The spot price of Nickel on the MCX broke below the consolidation range last week. It dropped and hit a six-month low of ₹922 on the daily chart on Monday. Thus, further weakness is highly likely.

Following the spot price, the February futures contract of Nickel on the MCX too breached the lower limit of the range between ₹1,005 and ₹1,050 last week. The contract has been on a decline since then. On the daily chart, the price action continues to form lower peaks and lower troughs — a bearish indication.

The daily RSI continues to fall in tandem with the contract price. It also remains below the mid-point level of 50. The MACD indicator on the daily chart further extends into the negative region, hinting substantial downward momentum.

The contract can weaken on account of above reasons. Moreover, the price has formed lower lows and the major trend remains bearish. On the downside, the nearest support is at ₹900. A break below that level can drag the contract price to ₹870. On the other hand, if the contract recovers from current level, it will face its first resistance at ₹960. Beyond that level, the resistance is at ₹1,000, where 21-day moving average coincides.
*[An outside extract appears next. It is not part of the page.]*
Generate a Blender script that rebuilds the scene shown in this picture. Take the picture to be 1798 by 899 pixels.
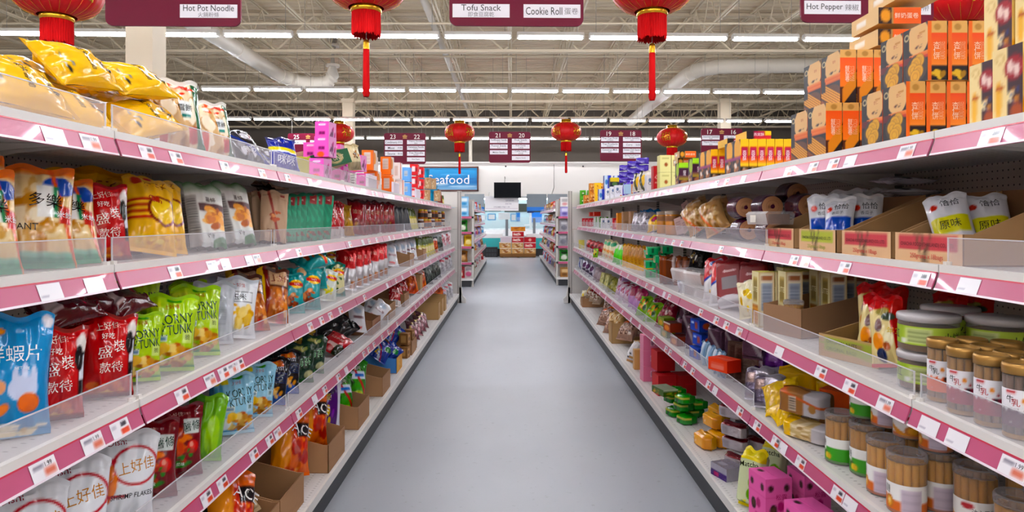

On the global front, the price of three-month rolling forward contract of Nickel on the London Metal Exchange (LME), as on MCX, has resumed its bear trend and has formed a new low. The contract has breached the key support at $13,000. With current market price at $12,550, the immediate support can be seen at $12,000. Below that level, there is a support band between $11,630 and $11,725.

Trading strategy

The bear trend in MCX-Nickel seems to have resumed and the price trend on the LME indicates the same. Hence traders are recommended to initiate fresh short positions on rallies with ₹1,000 as stop-loss.